Running two or more monitors shouldn’t slow down your system—but poorly optimized multi-display setups can cause:

  • Game stutter

  • Window lag

  • Video tearing

  • GPU overuse during idle

Let’s fix that with some overlooked settings and adjustments.

Step 1: Use Monitors With Matching Refresh Rates

Mismatch = micro-stutters and input lag.

  • Set both displays to 60Hz, 75Hz, or 144Hz (whichever they support)

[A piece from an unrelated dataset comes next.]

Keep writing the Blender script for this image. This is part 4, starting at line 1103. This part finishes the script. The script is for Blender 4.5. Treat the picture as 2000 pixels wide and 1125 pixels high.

  • Avoid 60Hz + 144Hz combinations unless you disable hardware acceleration in background apps

Check: Display Settings → Advanced display settings → Refresh rate

Step 2: Enable or Disable G-Sync/FreeSync Per Display

  • Use NVIDIA or AMD Control Panel

  • Enable G-Sync on primary monitor only

  • Disable on secondary if it causes flicker during window dragging

Step 3: Choose the Right Display Mode

In NVIDIA Control Panel → “Set up multiple displays”:

  • Primary monitor: assign GPU rendering

  • Disable “Clone” or unnecessary duplicate displays

  • Use “Extend these displays” for productivity

Step 4: Tame Background GPU Usage

  • Disable animated wallpapers (Wallpaper Engine, Lively)

  • Limit browser hardware acceleration

  • Set Discord, Spotify, and browsers to open on secondary monitor with hardware acceleration disabled

Step 5: Update or Reinstall GPU Drivers Cleanly

Use DDU (Display Driver Uninstaller) in Safe Mode to fully remove current drivers.

Then install the latest version directly from:

Real Case Example

A video editor using a 144Hz + 60Hz setup experienced stutter in Adobe Premiere. Syncing both monitors to 60Hz resolved timeline lag, and disabling desktop hardware acceleration freed up 12% GPU usage.

More screens don’t need to mean more problems—if you configure them properly.